お前はいい奴なんだから地獄には行けない。死んだら僕は今度こそ……本当に独りぼっちになるじゃないか。
「迷ったり心が乱れるのは自然な事だよ。僕もそんな感じだ。こういう暗い話って誰かに話しにくいし、話してくれて嬉しいと思ってる」
「ありがとう、そう思ってくれて嬉しい。ここまで話せるのは桐くんしかいないから。
今日はもう寝て、明日になっても気持ちが変わらなかったらまた連絡するよ……」
「心変わりして前向きな連絡になる事を祈ってるよ、おやすみ」
僕はそんな当たり障りのない言葉を掛ける事しかできなかった。
寝て起きたら、彼は前向きになっているだろうか。少しでも生きようと思ってくれるだろうか。
悪い予感しかしない。
ここまで書いてから、頓服と睡眠薬4錠を流し込んだ。(これを書き始めた時も抗不安の頓服を飲んでいた)
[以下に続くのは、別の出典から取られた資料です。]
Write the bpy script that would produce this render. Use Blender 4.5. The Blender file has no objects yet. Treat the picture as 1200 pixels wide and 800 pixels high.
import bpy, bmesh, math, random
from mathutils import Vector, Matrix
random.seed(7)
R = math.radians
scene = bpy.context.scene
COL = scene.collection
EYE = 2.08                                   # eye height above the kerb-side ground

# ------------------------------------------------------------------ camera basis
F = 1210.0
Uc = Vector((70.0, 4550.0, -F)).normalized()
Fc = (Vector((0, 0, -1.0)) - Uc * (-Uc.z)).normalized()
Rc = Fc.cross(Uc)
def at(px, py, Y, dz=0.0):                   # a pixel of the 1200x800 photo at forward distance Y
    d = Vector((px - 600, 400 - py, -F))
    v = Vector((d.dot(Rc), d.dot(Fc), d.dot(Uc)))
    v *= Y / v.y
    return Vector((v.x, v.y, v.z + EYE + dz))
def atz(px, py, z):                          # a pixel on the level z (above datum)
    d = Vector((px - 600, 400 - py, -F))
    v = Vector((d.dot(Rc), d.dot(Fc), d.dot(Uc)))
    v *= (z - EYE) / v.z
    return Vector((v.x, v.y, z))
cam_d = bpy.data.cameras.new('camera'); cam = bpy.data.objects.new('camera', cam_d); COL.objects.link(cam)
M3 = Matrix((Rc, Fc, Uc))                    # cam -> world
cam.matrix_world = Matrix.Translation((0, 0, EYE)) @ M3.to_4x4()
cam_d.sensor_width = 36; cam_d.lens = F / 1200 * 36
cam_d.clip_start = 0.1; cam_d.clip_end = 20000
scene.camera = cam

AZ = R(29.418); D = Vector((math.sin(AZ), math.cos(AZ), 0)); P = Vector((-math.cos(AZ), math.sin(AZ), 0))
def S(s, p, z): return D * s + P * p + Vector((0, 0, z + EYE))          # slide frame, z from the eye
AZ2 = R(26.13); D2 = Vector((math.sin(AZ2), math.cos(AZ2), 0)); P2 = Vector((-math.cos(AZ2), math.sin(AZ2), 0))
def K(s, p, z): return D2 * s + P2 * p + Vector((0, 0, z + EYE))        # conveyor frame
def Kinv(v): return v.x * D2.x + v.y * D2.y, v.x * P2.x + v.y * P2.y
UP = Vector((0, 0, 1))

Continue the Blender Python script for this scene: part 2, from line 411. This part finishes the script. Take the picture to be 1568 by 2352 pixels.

友達を失うかもしれないという恐怖から逃げたかったのだ。僕はどうしようもない。
暗い部屋を雪明かりが照らしている。自然に涙が溢れた。
青ざめた白と朝
午前7時に目が覚めた。薬5錠も強力な不安には勝てなかった様で、ほとんど眠れなかった。起き上がって窓を見ると、雪がピカピカ光っている。何の感情も湧かない。
友達からの連絡はなかった。
祈りながら静かに朝食を取り、寝てしまわない様にエナジードリンクを飲む。乳白色だが青く、不気味だった。
9時頃、とうとう友達から連絡が届く。
「CHILL OUT買ってきたから3本飲んだ 眠たいけど寝られない」
……色々突っ込みたい所はあるが、とりあえず死ぬのは諦めてくれた様なので安心した。「死んでなかったらゲームの話をしよう」と約束していたので、僕は短編ゲームと精神科の受診を勧めておいた。
強いストレスを受ける労働環境。眠たいのに眠れない(夜もそうだったらしい)。そして夜中のあの言動……明らかにうつ病に足を踏み入れている。
友達は救われるべきだが、僕は彼を直接救う術を持っていない。
導く力はまだ残っているだろうか。残っているのなら、悪化ではなく回復への道を示していきたい。
僕と同じ苦しみなんて知って欲しくないのだ。